The Georgian Defense Ministry claimed on Wednesday to have radar evidence of four Russian fighter planes crossing into Georgian airspace the night before.

Moscow says they had reason to believe Georgia was ready to mount an operation in South Ossetia to free four soldiers held by the separatist authorities.

“For clarification of situation, Russian Air Force planes made a short flight over the territory of [secessionist South Ossetia]. As further development of the situation showed, this step let hot heads in Tbilisi cool down and prevent the development of the situation by a forceful scenario, the possibility of which was very high,” read a statement from the Russian Foreign Affairs Ministry.

Georgian peacekeeper commander Mamuka Kurashvili leveled “threats and insults” against the de facto South Ossetian capital while speaking on the phone with the Russian commander of the peacekeeping forces in the region, the Russian statement asserted.

“There was a necessity to act instantaneously and decisively, to prevent bloodshed and keep the situation in the lawful, peaceful framework.”

Moscow’s acknowledgement of what amounts to a military violation of Georgia’s legal borders is an extraordinary and tension-raising admission which analysts say is meant to assert Russian dominance in regional security.

The statement, released late yesterday afternoon as United States Secretary of State Condoleezza Rice wrapped up her brief visit to Tbilisi, drew a prompt and angered response from Georgian officials.

“An unprecedented thing has happened—for the first time, the aggressor country openly stated that they conducted an act of aggression,” said Foreign Minister Eka Tkeshelashvili at an 8 p.m. briefing televised live.

Davit Bakradze, the speaker of parliament, said: “[Moscow] assumed that their impudence and impunity reached such limit, that there is no more need of investigation, no need for international reaction.
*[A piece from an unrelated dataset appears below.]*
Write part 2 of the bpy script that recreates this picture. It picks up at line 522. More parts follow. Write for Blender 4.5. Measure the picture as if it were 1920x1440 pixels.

They themselves can officially confirm the fact that their military aircraft violate Georgian borders.”

South Ossetian separatist leader Eduard Kokoity called the Russian flyover a “timely” decision justified by Russia's responsibility to protect its citizens.

“I just want to say that on the territory of the South Ossetian republic, 95 percent of the population are citizens of the Russian Federation,” Kokoity told Russian reporters in Moscow, where he met separately with the Abkhaz separatist leader met and the Russian foreign minister.

Tbilisi called home its ambassador to Russia for “consultations.”

“Russia has done just about all that it can do here without going so far as to recognize the separatists' independence,” says Ana Jelenkovic, an analyst who covers Georgia for Eurasia Group in New York.

Russia’s confirmation of the flyovers is not an especially severe step, she said, given that Russian planes are known to have flown over Georgian territory many times in the past, albeit typically accompanied by denials from Moscow.

“The fact that they are admitting to it today falls in line with what's been happening recently. Russia is dominating this geopolitical relationship. Georgia has US support, but in the end, Russia is in the power role. The fact that Russia made the admission on the same day that Rice discussed how the international community will become more involved is also a signal to [the US and Europe] that Russia is still very much in charge of the security situation.”

Georgian analysts read an ominous message into the flights.

“[The Russian statement] is not just irony, but also a threat that next time ‘cold showers’ may be used to cool ‘hot heads,’” said military analyst Koba Liklikadze.

It is the first time Moscow has admitted its aircraft flew into Georgian airspace since 1999, according to Liklikadze, when Moscow blamed pilot error for a bombing near the Georgian mountain village of Shatili.

Georgia last recalled its ambassador to Russia on November 7, when authorities accused Russian security services of having a hidden hand behind anti-government demonstrations which culminated in a crisis that day.